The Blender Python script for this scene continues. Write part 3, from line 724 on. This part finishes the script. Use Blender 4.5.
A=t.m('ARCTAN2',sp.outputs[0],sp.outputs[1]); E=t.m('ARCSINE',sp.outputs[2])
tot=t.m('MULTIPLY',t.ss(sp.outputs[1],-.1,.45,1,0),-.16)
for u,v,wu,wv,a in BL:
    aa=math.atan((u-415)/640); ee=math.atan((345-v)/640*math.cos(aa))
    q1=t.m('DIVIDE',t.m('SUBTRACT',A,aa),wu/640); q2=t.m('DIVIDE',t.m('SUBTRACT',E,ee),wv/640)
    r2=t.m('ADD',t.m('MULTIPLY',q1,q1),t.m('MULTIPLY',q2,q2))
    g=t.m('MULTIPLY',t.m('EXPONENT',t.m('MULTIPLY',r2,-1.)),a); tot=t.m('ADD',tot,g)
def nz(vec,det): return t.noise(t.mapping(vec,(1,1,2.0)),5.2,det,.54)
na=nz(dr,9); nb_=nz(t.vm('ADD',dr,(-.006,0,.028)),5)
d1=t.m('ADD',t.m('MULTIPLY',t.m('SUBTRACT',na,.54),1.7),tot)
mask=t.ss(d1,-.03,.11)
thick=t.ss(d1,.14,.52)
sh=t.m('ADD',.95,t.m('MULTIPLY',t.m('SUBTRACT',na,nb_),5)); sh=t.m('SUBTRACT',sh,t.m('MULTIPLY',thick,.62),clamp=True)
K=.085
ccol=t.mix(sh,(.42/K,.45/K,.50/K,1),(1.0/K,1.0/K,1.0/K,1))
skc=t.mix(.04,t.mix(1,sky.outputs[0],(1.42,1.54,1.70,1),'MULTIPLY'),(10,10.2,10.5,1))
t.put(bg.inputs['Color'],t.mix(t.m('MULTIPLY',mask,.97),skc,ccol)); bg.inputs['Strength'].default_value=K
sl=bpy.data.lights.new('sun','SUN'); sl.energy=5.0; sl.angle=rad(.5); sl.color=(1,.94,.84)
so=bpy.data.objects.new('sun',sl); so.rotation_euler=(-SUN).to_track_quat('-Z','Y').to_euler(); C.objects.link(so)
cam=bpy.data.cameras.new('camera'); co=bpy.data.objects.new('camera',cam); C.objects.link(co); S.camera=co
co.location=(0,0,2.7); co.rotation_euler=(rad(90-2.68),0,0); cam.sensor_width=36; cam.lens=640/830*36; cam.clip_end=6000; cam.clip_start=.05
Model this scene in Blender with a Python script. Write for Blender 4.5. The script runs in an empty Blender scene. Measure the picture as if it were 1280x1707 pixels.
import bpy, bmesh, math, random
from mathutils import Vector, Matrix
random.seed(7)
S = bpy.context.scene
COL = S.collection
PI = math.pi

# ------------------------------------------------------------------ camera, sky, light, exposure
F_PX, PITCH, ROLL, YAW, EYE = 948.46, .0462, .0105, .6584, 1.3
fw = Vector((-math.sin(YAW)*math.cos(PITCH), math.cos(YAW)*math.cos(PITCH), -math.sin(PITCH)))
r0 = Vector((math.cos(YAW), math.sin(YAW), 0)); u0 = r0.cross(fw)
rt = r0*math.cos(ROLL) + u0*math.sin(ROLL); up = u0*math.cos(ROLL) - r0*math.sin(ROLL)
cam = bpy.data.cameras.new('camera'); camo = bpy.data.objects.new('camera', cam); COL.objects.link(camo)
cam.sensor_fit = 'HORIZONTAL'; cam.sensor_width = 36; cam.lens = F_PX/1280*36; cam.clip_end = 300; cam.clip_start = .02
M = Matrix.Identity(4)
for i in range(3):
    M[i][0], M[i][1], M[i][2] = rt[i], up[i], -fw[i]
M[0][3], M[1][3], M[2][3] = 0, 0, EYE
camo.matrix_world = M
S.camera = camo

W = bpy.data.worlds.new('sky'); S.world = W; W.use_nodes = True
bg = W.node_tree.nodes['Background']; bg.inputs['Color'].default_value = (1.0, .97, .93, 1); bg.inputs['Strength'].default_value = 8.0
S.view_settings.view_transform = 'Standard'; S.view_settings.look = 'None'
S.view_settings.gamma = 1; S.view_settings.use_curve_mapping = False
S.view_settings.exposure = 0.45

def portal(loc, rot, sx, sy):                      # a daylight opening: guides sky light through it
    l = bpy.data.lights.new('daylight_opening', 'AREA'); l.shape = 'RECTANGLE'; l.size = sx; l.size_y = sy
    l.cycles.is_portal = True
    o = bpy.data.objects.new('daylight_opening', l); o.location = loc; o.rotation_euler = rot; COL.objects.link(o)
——
### WHAT IS NEEDED
Above is a listing; print exactly its lines from the one with "Model this scene" through the one with "PI = math.pi", and no other lines.

### EXERCISE RESULT
Model this scene in Blender with a Python script. Write for Blender 4.5. The script runs in an empty Blender scene. Measure the picture as if it were 1280x1707 pixels.
import bpy, bmesh, math, random
from mathutils import Vector, Matrix
random.seed(7)
S = bpy.context.scene
COL = S.collection
PI = math.pi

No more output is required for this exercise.